Director Charles Ferguson, who previously made the highly potent Iraq doc No End in Sight, is dogged in pursuit of clarity, plowing through mountains of confusing data, and through the thicket of lies and misdirection thrown up by the culprits. The mind-numbing complexity of such perplexing things as credit-default swaps, junk bonds, derivatives, the CFTC and leverage, is enough to confound and discourage the layman, a fact the con men relied upon to pull off a massive heist of trillions in plain sight.

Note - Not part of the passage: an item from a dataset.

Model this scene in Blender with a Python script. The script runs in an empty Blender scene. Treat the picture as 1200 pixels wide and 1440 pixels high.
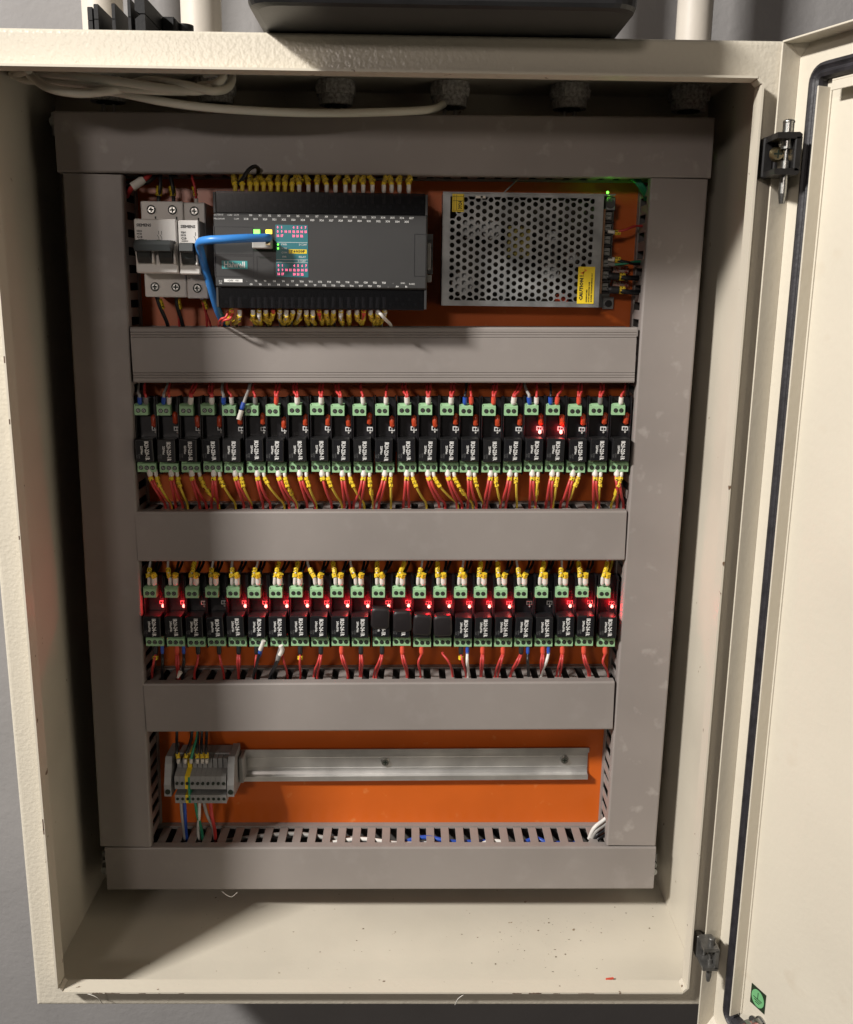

Ferguson engages a host of economists, bond traders, lobbyists, bankers and politicians in spirited interviews, often aggressively challenging the distortions, dishonesty and callousness of guys who still seem to think they've done nothing wrong. One of the more intriguing interviews is with a Manhattan-based madam whose escort service was bolstered by Wall Street firms that purchased cocaine and prostitutes at an "industrial level." And then there is the sad spectacle of former New York governor Elliot Spitzer, a fiery, iron-jawed progressive reformer with the guts to battle the system, whose moral authority evaporated as quickly as you could say "client No. 9." Spitzer ironically points out that while he was investigated for his personal transgressions, Wall Street CEOs almost never are, a moment of clarity both poignant and darkly funny.